みんなの視線がいっせいに彼の方に向けられた。

 現場からの帰路、酒田だけが函館本線の最寄りの駅でバスを降りた。

 「先生、ありがとぅごぜぇました。旅費を使って、こんな山ん中まできてもらったってぇのに、先生にはなんもお礼できなくて、すんません」

 「いや、そんなこと、気にしなくていいんですよ。それより、奥さん、早く居場所がわかるといいね」

 「東京に戻ったら、見つかるまで女房を探します」

 彼はそういって、照れくさそうに顔をくしゃくしゃにした。
 現場検証のあと、われわれは、定山渓まで足をのばそうというのに、彼は上野までの長い道のりを、また寝台も使わず硬い椅子に座って帰るのだろう。屈託なく改札口に急ぐそのうしろ姿が、ぼくには妙にいたわしく思えた。

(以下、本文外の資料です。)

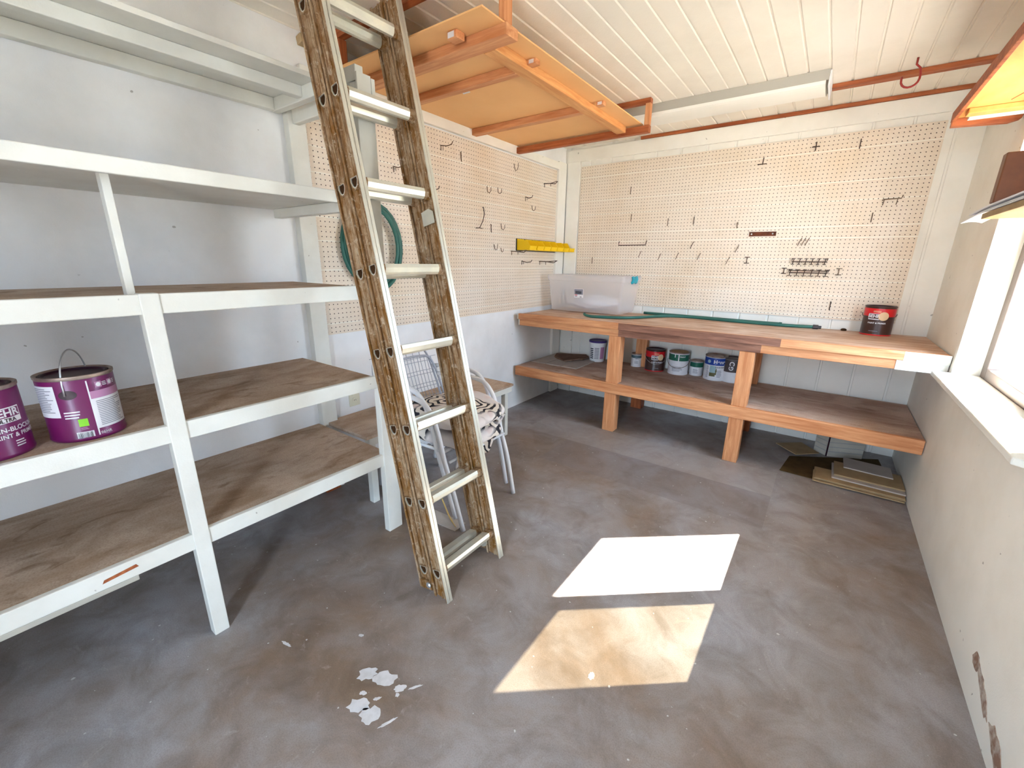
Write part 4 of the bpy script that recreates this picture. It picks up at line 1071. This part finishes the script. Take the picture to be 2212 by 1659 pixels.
# ------------------------------------------------------------------ stacked wire chairs with cushions
def sp(p, n=6):
    q = []; P = [Vector(x) for x in p]
    for i in range(len(P)-1):
        a, b, c, d = P[max(i-1,0)], P[i], P[i+1], P[min(i+2, len(P)-1)]
        for k in range(n):
            s = k/n; q.append(0.5*((2*b)+(-a+c)*s+(2*a-5*b+4*c-d)*s*s+(-a+3*b-3*c+d)*s**3))
    return q + [P[-1]]
def chair():
    """faces +x; origin under the seat centre"""
    t = thing('wire_chair', 'lower white wire armchair of the stack of two behind the ladder', 'chair', (0, 0, 0), 'stacked wire armchairs')
    W = .235; m = M['whitemetal']; r = .0125
    for s in (-1, 1):
        y = s*W
        MB().tube(sp([(.30, y*.95, 0), (.245, y, .22), (.20, y*1.01, .36), (.165, y*1.02, .50), (.125, y*1.02, .59), (.06, y*1.02, .642), (-.06, y*1.02, .655)]), r, 10).build('front_leg', m, t, smooth=True)
        MB().tube(sp([(-.06, y*1.02, .655), (-.18, y*1.02, .653), (-.275, y*.93, .64)]), r, 10).build('armrest', m, t, smooth=True)
        MB().tube(sp([(-.29, y*.95, 0), (-.25, y*.97, .2), (-.20, y*.97, .42)]), r, 10).build('rear_leg', m, t, smooth=True)
    mb = MB()   # back hoop
    mb.tube(sp([(-.20, W*.97, .42), (-.26, W*.95, .58), (-.30, W*.88, .70), (-.312, W*.72, .752), (-.315, W*.4, .765), (-.315, 0, .767), (-.315, -W*.4, .765), (-.312, -W*.72, .752), (-.30, -W*.88, .70), (-.26, -W*.95, .58), (-.20, -W*.97, .42)]), .0065, 8)
    mb.build('back_frame', M['gridwire'], t, smooth=True)
    def bp(y, z): # point on the back surface
        f = (z-.42)/.37; return (-.20 - .16*f + .045*f*f - .02*(1-(y/W)**2), y, z)
    mb = MB()
    for k in range(9):
        y = -W*.84 + 2*W*.84*k/8; zt = .765 - .06*max(0, abs(y)/W-.55)
        mb.tube([bp(y, .43), bp(y, .55), bp(y, .67), bp(y, zt)], .0018, 5)
    for k in range(5):
        z = .45 + .075*k; mb.tube([bp(-W*.93, z), bp(-W*.4, z), bp(W*.4, z), bp(W*.99, z)], .0018, 5)
    mb.build('back_grid', M['gridwire'], t, smooth=True)
    mb = MB(); mb.tube([(.19, W*.96, .405), (.20, W*.5, .41), (.20, -W*.5, .41), (.19, -W*.96, .405), (-.19, -W*.93, .40), (-.20, 0, .40), (-.19, W*.93, .40)], .008, 8, closed=True)
    mb.tube([(.225, W*.97, .36), (.225, -W*.97, .36)], .007, 8)
    mb.build('seat_frame', m, t, smooth=True)
    mb = MB()
    for k in range(11): y = -W*.85 + 2*W*.85*k/10; mb.tube([(-.19, y, .405), (.19, y, .412)], .0022, 5)
    for k in range(9): x = -.17 + .34*k/8; mb.tube([(x, -W*.92, .410), (x, W*.92, .410)], .0022, 5)
    mb.build('seat_grid', m, t, smooth=True)
    return t
c1 = chair(); c1.location = (0.625, -2.29, 0); c1.rotation_euler = (0, 0, math.radians(1.5))
def dup(root, loc, label):
    r = root.copy(); COL.objects.link(r); r.location = loc; r['label'] = label
    for ch in root.children:
        k = ch.copy(); COL.objects.link(k); k.parent = r
    return r
dup(c1, (0.560, -2.275, 0.038), 'upper white wire armchair of the stack of two behind the ladder')

def cushion(lab, cx, cy, cz, sx, sy, h, seed, droop=0.0, name='seat_cushion'):
    mb = MB(); rnd = random.Random(seed); ph = rnd.uniform(0, 6)
    def fn(u, v):
        a = 2*PI*u; e = PI*(v-.5); ce = abs(math.cos(e))**.35
        q = .55; ca, sa = math.cos(a), math.sin(a)
        x = math.copysign(abs(ca)**q, ca)*ce; y = math.copysign(abs(sa)**q, sa)*ce
        z = math.sin(e)
        z = math.copysign(abs(z)**.8, z)
        wob = 1 + .05*math.sin(3*a+ph) + .03*math.sin(7*a+2*ph)
        zz = cz + h*.5*z*(1 + .18*math.sin(4*x+ph) + .14*math.sin(5*y+ph*2)) - droop*max(0, x-.2)**2
        return (cx+sx*.5*x*wob, cy+sy*.5*y*wob, zz)
    mb.grid(fn, 48, 18); bmesh.ops.remove_doubles(mb.bm, verts=mb.bm.verts, dist=1e-5)
    return mb.build(name, M['fabric'], smooth=True)
tag(cushion('', .685, -2.29, .540, .46, .46, .095, 3, .02), 'uppermost palm print cushion on the stacked wire chairs', 'cushion', 'palm print cushions')
tag(cushion('', .690, -2.29, .449, .45, .45, .085, 9, .03), 'lower palm print cushion, between the two stacked wire chair seats', 'cushion', 'palm print cushions')
mb = MB()
def cl(u, v):
    x = .890 + .010*math.sin(6*u*PI) - .05*v; y = -2.47 + .36*u
    return (x + .012*math.sin(9*u+2*v), y, .50 - .20*v*(1 - .35*math.sin(PI*u*1.6)**2) + .01*math.sin(14*u))
mb.grid(cl, 30, 12)
tag(mb.build('cushion_cover', M['fabric'], smooth=True, solid=.003), 'loose palm print cushion cover hanging over the front of the stacked chairs', 'fabric')

# ------------------------------------------------------------------ marks and small things on the floor and wall
def flat(polys, name, m, z=.0012, parent=None, z0=.0002):
    mb = MB()
    for p in polys: mb.prism(p, lambda u, v, d: (u, v, d), z0, z)
    return mb.build(name, M[m], parent)
def blob(cx, cy, rx, ry, seed, rot=0.0, n=18, rough=.25):
    rnd = random.Random(seed); P = []
    for k in range(n):
        a = 2*PI*k/n; q = 1 + rnd.uniform(-rough, rough); x, y = rx*q*math.cos(a), ry*q*math.sin(a)
        P.append((cx + x*math.cos(rot) - y*math.sin(rot), cy + x*math.sin(rot) + y*math.cos(rot)))
    return P
tag(flat([blob(1.205,-3.268,.030,.022,1,.9), blob(1.262,-3.245,.036,.024,2,.7), blob(1.272,-3.345,.032,.022,3,.6), blob(1.325,-3.345,.028,.026,5,.3), blob(1.33,-3.235,.018,.012,6,.9), blob(1.365,-3.205,.022,.004,7,1.0),
          blob(1.30,-3.30,.012,.005,8,.9), blob(1.385,-3.325,.030,.004,9,1.2), blob(1.25,-3.315,.012,.006,10,.5), blob(1.34,-3.255,.006,.006,11)], 'paint_spill', 'spill'),
    'dried splashes of white paint on the concrete floor in the foreground', 'paint spill')
pd = flat([blob(1.06,-3.19,.009,.006,12,.5), blob(1.45,-3.50,.006,.004,13), blob(1.77,-3.40,.004,.006,14), blob(.88,-3.37,.02,.005,15,.2), blob(1.80,-2.83,.010,.014,16)], 'paint_drips', 'spill')
tag(pd, 'small scattered drips of white paint on the foreground floor', 'paint spill')
# peeled strip of the right wall, part of the wall
mb = MB()
for P in ([(-2.135,.128),(-2.16,.112),(-2.19,.118),(-2.20,.142),(-2.175,.15),(-2.15,.15)], [(-2.19,.125),(-2.25,.10),(-2.31,.075),(-2.34,.085),(-2.30,.115),(-2.25,.13),(-2.205,.138)],
          [(-2.36,.085),(-2.42,.055),(-2.47,.045),(-2.485,.07),(-2.45,.095),(-2.39,.105)], [(-2.47,.02),(-2.53,.004),(-2.54,.02),(-2.48,.035)]):
    rnd = random.Random(len(P)*7+int(P[0][0]*100)); Q = []
    cu = sum(p[0] for p in P)/len(P); cv = sum(p[1] for p in P)/len(P)
    for k, p in enumerate(P):
        q = P[(k+1) % len(P)]
        for f in (0, .33, .66):
            u = p[0]+(q[0]-p[0])*f; v = p[1]+(q[1]-p[1])*f; g = rnd.uniform(1.0, 1.35)
            Q.append((cu+(u-cu)*(1+(g-1)*.3), max(.003, cv+(v-cv)*g)))
    mb.prism(Q, lambda u, v, d: (d, u, v), XR-.0018, XR-.0002)
mb.build('peeled_patch', M['bare'], wr)
mb = MB(); mb.tube(sp([(.60,-2.38,.12), (.70,-2.42,.05), (.80,-2.47,.012), (.885,-2.51,.004)]), [.001]*6+[.004]*9+[.002]*4, 6)
tag(mb.build('straw_blade', M['straw'], smooth=True), 'dry yellow palm blade on the floor beneath the lowest rungs', 'straw')
tag(B(.575, .90, -2.545, -2.46, .0003, .004).xform(Matrix.Translation((.74,-2.5,0)) @ Matrix.Rotation(.05, 4, 'Z') @ Matrix.Translation((-.74,2.5,0))).build('floor_board', M['tile'], bevel=.001),
    'thin grey board flat on the floor behind the ladder foot', 'board')

# ------------------------------------------------------------------ light
w = bpy.data.worlds.new('daylight'); SC.world = w; w.use_nodes = True
bg = w.node_tree.nodes['Background']; bg.inputs[0].default_value = (0.62, 0.80, 1.0, 1); bg.inputs[1].default_value = 5.0
sun = bpy.data.lights.new('sun', 'SUN'); sun.energy = 27.0; sun.angle = 0.006; sun.color = (1.0, 0.93, 0.80)
so = bpy.data.objects.new('sun', sun); COL.objects.link(so)
so.rotation_euler = Vector((-.8175, -.6886, -1.0)).to_track_quat('-Z', 'Y').to_euler(); so.location = (6, 4, 8)
def portal(name, loc, rot, sx, sy):
    a = bpy.data.lights.new(name, 'AREA'); a.shape = 'RECTANGLE'; a.size = sx; a.size_y = sy; a.cycles.is_portal = True
    o = bpy.data.objects.new(name, a); COL.objects.link(o); o.location = loc; o.rotation_euler = rot
portal('window_daylight', (2.96, -1.45, 1.37), (0, PI/2, 0), 1.1, 1.15)

portal('fill_opening_portal', (1.975, YN-.1, 1.04), (-PI/2, 0, PI), .45, 2.08)  # sky light through the added opening behind the camera

# ------------------------------------------------------------------ camera
cam = bpy.data.cameras.new('camera'); cam.sensor_fit = 'HORIZONTAL'; cam.sensor_width = 36.0; cam.lens = 36.0*914.111/2212; cam.clip_start = 0.02
co = bpy.data.objects.new('camera', cam); COL.objects.link(co)
Rm = Matrix(((0.8064175969511722, -0.17427118931500216, 0.5650842520387835), (0.5911992315818894, 0.21627023408882523, -0.7769881945204499), (0.013195753274458608, 0.9606543282689666, 0.27743311567586915)))
co.matrix_world = Matrix.Translation((2.211, -3.863, 1.311)) @ Rm.to_4x4()
SC.camera = co
vs = SC.view_settings; vs.view_transform = 'Standard'; vs.look = 'None'; vs.gamma = 1.0; vs.use_curve_mapping = False; vs.exposure = 2.58
SC.cycles.max_bounces = 10; SC.cycles.diffuse_bounces = 6; SC.cycles.transparent_max_bounces = 12; SC.cycles.caustics_reflective = False; SC.cycles.caustics_refractive = False
SC.cycles.sample_clamp_indirect = 20.0
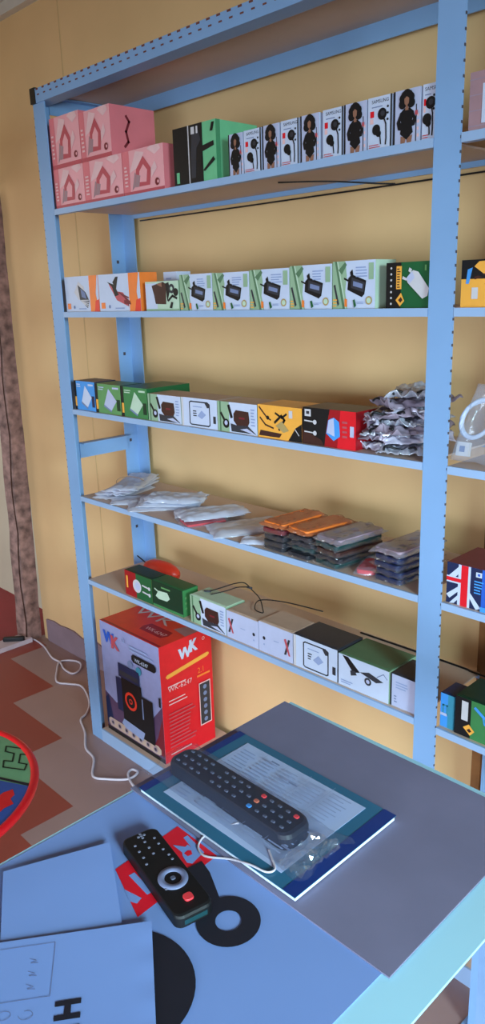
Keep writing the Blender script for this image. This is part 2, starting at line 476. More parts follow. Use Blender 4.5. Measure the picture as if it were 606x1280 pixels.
# --- earphone boxes
def draw_woman(F):
    F.rect(0, 0, 1, 1, 'lilac'); F.rect(0, 0, .07, 1, 'black'); F.rect(.84, .0, .88, .7, 'charcoal'); F.bars(.9, .1, .98, .6, 4, 'pink_pale')
    F.poly([(.30,.01),(.46,.01),(.50,.12),(.30,.16)], 'skin'); F.poly([(.54,.01),(.70,.01),(.74,.16),(.52,.12)], 'skin')      # legs
    F.poly([(.28,.20),(.52,.08),(.76,.20),(.70,.36),(.78,.58),(.62,.66),(.42,.66),(.26,.58),(.32,.36)], 'black')             # body
    F.poly([(.28,.60),(.14,.42),(.20,.28),(.40,.26),(.40,.34),(.28,.42),(.36,.54)], 'black'); F.poly([(.74,.60),(.88,.44),(.82,.32),(.64,.30),(.64,.36),(.76,.44),(.68,.56)], 'black')
    F.rect(.46, .62, .58, .72, 'skin')
    for a_, b_, q in ((.36,.74,.0085),(.68,.74,.0085),(.38,.84,.0085),(.66,.84,.0085),(.52,.90,.0095),(.44,.89,.008),(.60,.89,.008)): F.ell(a_, b_, q, 'black', 12)
    F.poly([(.44,.74),(.52,.69),(.60,.74),(.61,.83),(.52,.87),(.43,.83)], 'skin'); F.rect(.84, .50, .94, .58, 'pink_deep')
def draw_ear(F):
    F.rect(0, 0, 1, 1, 'white'); F.rect(.92, 0, 1, 1, 'charcoal')
    F.text('SAMSUNG', .16, .88, .0062, 'ink', stretch=.98)
    F.rect(.16, .80, .6, .82, 'ink_grey')
    F.rect(.10, .62, .26, .74, 'red'); F.rect(.10, .50, .24, .60, 'pink_pale')
    F.ell(.60, .66, .0105, 'black'); F.ell(.62, .67, .005, 'charcoal'); F.ell(.36, .38, .0095, 'black'); F.ell(.46, .30, .006, 'black')
    F.line([(.66,.6),(.76,.46),(.78,.2),(.76,.08)], .0028, 'black'); F.line([(.40,.36),(.52,.28),(.56,.1)], .0025, 'black')
    for t in (.78, .66, .54): F.ell(.84, t, .0022, 'black')
    F.bars(.08, .04, .62, .12, 2, 'pink_deep')
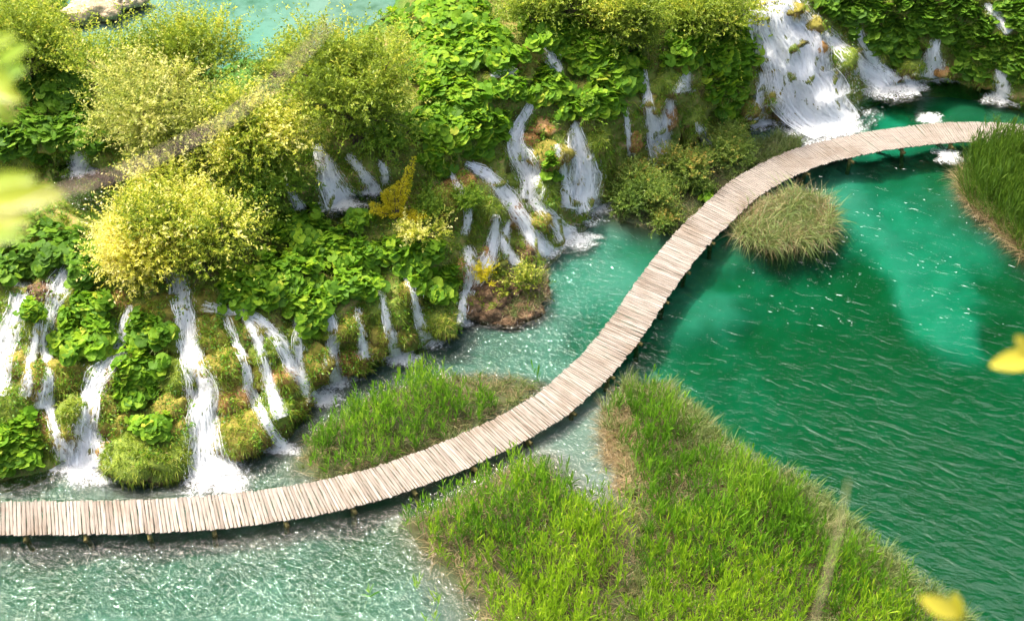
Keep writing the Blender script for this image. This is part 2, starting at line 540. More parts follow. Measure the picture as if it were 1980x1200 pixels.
# ------------------------------------------------------------------ the hillside of tufa steps
# columns from the foot in the lake to the top of the slope: photo position and surveyed height
HILL = [
    [(-260, 950, 0), (-250, 770, 2), (-240, 570, 3.6), (-240, 440, 3.75), (-230, 335, 4.0), (-230, 280, 5.0), (-220, 120, 5.6), (-220, -200, 6.5)],
    [(-100, 945, 0), (-95, 765, 2), (-90, 560, 3.6), (-90, 430, 3.72), (-80, 335, 3.8), (-80, 280, 5.0), (-80, 120, 5.6), (-80, -200, 6.5)],
    [(60, 915, 0), (60, 750, 2), (60, 545, 3.6), (70, 430, 3.65), (80, 325, 3.7), (80, 280, 4.9), (60, 130, 5.5), (60, -200, 5.9)],
    [(160, 890, 0), (155, 735, 1.9), (140, 530, 3.6), (150, 430, 3.6), (165, 330, 3.62), (175, 285, 4.9), (185, 160, 5.05), (170, -200, 1.0)],
    [(300, 900, 0), (290, 740, 1.8), (270, 545, 3.6), (280, 460, 3.65), (290, 370, 3.75), (300, 320, 5.1), (310, 205, 5.1), (310, -200, 0.5)],
    [(410, 890, 0), (390, 740, 1.8), (360, 530, 3.6), (375, 470, 3.7), (390, 390, 3.8), (400, 330, 5.1), (420, 215, 5.1), (430, -200, 0.5)],
    [(550, 845, 0), (525, 730, 1.6), (475, 590, 3.3), (515, 480, 3.6), (555, 415, 3.75), (570, 310, 5.2), (560, 200, 5.1), (560, -200, 0.5)],
    [(650, 730, 0), (642, 680, 1.2), (625, 605, 2.6), (630, 490, 3.2), (655, 405, 3.45), (640, 290, 5.2), (640, 170, 5.15), (670, -200, 0.5)],
    [(775, 690, 0), (762, 640, 1.1), (745, 550, 2.6), (740, 460, 3.2), (735, 385, 3.5), (720, 305, 5.0), (750, 130, 5.4), (790, -200, 2.5)],
    [(885, 622, 0), (872, 560, 1.2), (850, 490, 2.5), (840, 400, 3.4), (840, 350, 3.9), (850, 285, 5.0), (860, 120, 6.0), (870, -200, 6.5)],
    [(1015, 535, 0), (980, 470, 1.2), (950, 400, 2.5), (950, 350, 3.2), (960, 305, 3.6), (970, 220, 5.0), (960, 100, 6.0), (950, -200, 7.0)],
    [(1070, 485, 0), (1040, 410, 1.3), (1012, 340, 2.5), (1005, 300, 3.2), (1000, 260, 3.8), (1010, 180, 5.2), (1010, 100, 6.0), (1010, -200, 7.2)],
    [(1145, 415, 0), (1128, 330, 2.0), (1112, 245, 3.9), (1095, 215, 4.3), (1080, 190, 4.6), (1060, 130, 5.6), (1080, 50, 6.5), (1080, -200, 7.7)],
    [(1280, 325, 0), (1268, 250, 2.0), (1250, 175, 3.9), (1240, 150, 4.3), (1235, 130, 4.7), (1230, 80, 5.6), (1230, 20, 6.4), (1230, -200, 7.7)],
    [(1410, 252, 0), (1400, 190, 2.0), (1388, 130, 3.7), (1380, 100, 4.2), (1375, 70, 4.8), (1370, 20, 5.6), (1370, -30, 6.3), (1370, -220, 7.7)],
    [(1500, 235, 0), (1480, 170, 1.9), (1460, 100, 3.6), (1450, 60, 4.5), (1440, 20, 5.2), (1430, -20, 5.7), (1430, -70, 6.2), (1430, -230, 7.0)],
    [(1610, 240, 0), (1575, 165, 1.7), (1540, 90, 3.5), (1515, 40, 4.6), (1490, -10, 5.5), (1480, -50, 6.0), (1480, -100, 6.3), (1480, -240, 6.8)],
    [(1700, 165, 0), (1670, 110, 1.4), (1640, 50, 2.9), (1615, 10, 3.9), (1590, -30, 4.9), (1590, -70, 5.8), (1590, -120, 6.4), (1590, -240, 7.0)],
    [(1800, 155, 0), (1790, 110, 1.3), (1775, 50, 2.8), (1760, 10, 3.8), (1750, -30, 4.7), (1740, -70, 5.5), (1740, -120, 6.2), (1740, -240, 7.0)],
    [(1890, 170, 0), (1880, 120, 1.3), (1870, 60, 2.8), (1860, 15, 3.8), (1850, -25, 4.7), (1840, -70, 5.5), (1840, -120, 6.2), (1840, -240, 7.0)],
    [(1975, 200, 0), (1965, 145, 1.3), (1955, 80, 2.8), (1945, 30, 3.8), (1935, -15, 4.7), (1925, -60, 5.5), (1925, -110, 6.2), (1925, -240, 7.0)],
    [(2160, 250, 0), (2150, 190, 1.3), (2140, 110, 2.8), (2130, 50, 3.8), (2120, 0, 4.7), (2110, -50, 5.5), (2110, -110, 6.2), (2110, -240, 7.0)],
]
G = np.array([[at(*p) for p in c] for c in HILL])             # (cols, rows, 3)
sub0 = G[:, 0:1] + np.array([0, -0.7, -2.6])
G = np.concatenate([sub0, G], 1)


def catmull(A, n, axis):
    A = np.moveaxis(A, axis, 0)
    K = len(A)
    Ap = np.concatenate([2 * A[:1] - A[1:2], A, 2 * A[-1:] - A[-2:-1]])
    x = np.linspace(0, K - 1 - 1e-6, n)
    i = x.astype(int)
    f = (x - i).reshape((-1,) + (1,) * (A.ndim - 1))
    p0, p1, p2, p3 = Ap[i], Ap[i + 1], Ap[i + 2], Ap[i + 3]
    tau = 0.35
    m1, m2 = tau * (p2 - p0), tau * (p3 - p1)
    o = (2 * f ** 3 - 3 * f ** 2 + 1) * p1 + (f ** 3 - 2 * f ** 2 + f) * m1 + (-2 * f ** 3 + 3 * f ** 2) * p2 + (f ** 3 - f ** 2) * m2
    return np.moveaxis(o, 0, axis)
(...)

 その夜、定山渓のひなびた旅館の広間で、裁判官と書記官2人、検察官、それにぼくの5人で酒盛りをした。ぼくが古手の書記官に呼ばれて行ってみると、近海でとれたという魚のさしみの盛合せが2つ、テーブルに並んでいた。ルイベや蒸し蟹や天ぷらやうに丼といった、こんな田舎の温泉宿にしてはずいぶん贅沢と思われる料理が、次から次に運ばれてくる。そのときの献立は、すべて古手の書記官が1人で勝手に決めたものだった。
 翌朝、彼は、朝食のあと、ぼくに1枚の紙切れをさしだした。それには、昨夜の夕食代がしめて約6万円弱、そのうちの半額3万円がぼくの分担金だとメモしてある。自分の分担金の多さにびっくりして、

 「どうして私の分だけこんなに多いんですか」

と訊くと、彼は悪びれもせず答えた。

 「いやあ、先生には多少のご寄付をあおぎたいと思いましてね。なにせ、われわれ宮仕えの者は、薄給だもんですから」

ぼくの、少しムッとした表情を見てとってか、彼はつづけて言った。

 「先生、ご心配なさらなくても、先生のご寄付の分は、国選弁護料の方にちゃあんと上乗せしておきますから、大丈夫ですよ」

 国選弁護料は最終的には裁判官が決裁するものだが、事実上は書記官が計算している。だから書記官にとって、お手盛りも可能だった。こんなやり方は、ぼくとしては気に入らなかったが、いま、書記官と喧嘩したくはなかった。審理に影響することを懸念したからだ。このあとまだ、被害者たちを診察した札幌の医師への出張尋問がひかえている。
 仕方なく、ぼくは言われるままに支払って、次の目的地である札幌への旅支度をはじめた。